Second, a UNGP approach expects companies to meaningfully engage with stakeholders, especially the people and communities most affected by their climate action. The UNGPs recognize that stakeholder engagement is not only a moral imperative, but also a practical tool for better decision-making and more effective risk management. It will help companies anticipate potential risk, build stronger community relations, and ultimately take lasting climate action. Engaging the right stakeholders at the right time is crucial to minimizing operational, reputational, legal, and financial risks, while ensuring that actions taken are both sustainable and impactful.
Third, applying a UNGP lens to climate action will create an opportunity to break down silos between different departments within a company, including bringing together the teams that lead on climate action with human rights practitioners, legal, compliance and procurement, among others. This cross-company approach can often lead to better business outcomes that recognize and account for the different interrelated aspects of successfully implementing decarbonization and adaptation actions.
As another year of climate negotiations comes to an end, there is still a huge amount of work that needs to be done.
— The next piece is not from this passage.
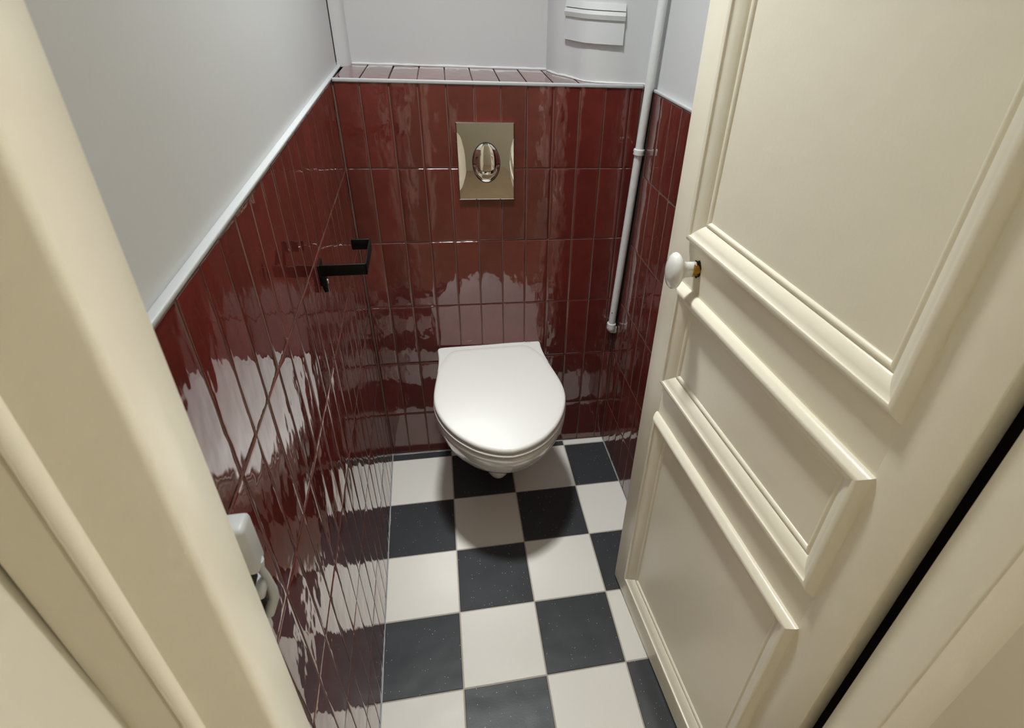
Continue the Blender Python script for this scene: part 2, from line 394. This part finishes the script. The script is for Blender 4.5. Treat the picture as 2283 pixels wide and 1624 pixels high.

Our likely future still lies well beyond thresholds considered “safe”. The international scientific consensus says that to have any chance of keeping global average temperatures increase below 1.5 degrees then global emissions of carbon dioxide need to fall by about 45 percent from 2010 levels by 2030, reaching net zero around 2050. This will require companies to make bold decisions—big and small—every single day. To be successful, these decisions must integrate respect for human rights. The UNGPs provide a blueprint for getting these decisions right, ensuring they respect the rights of all people.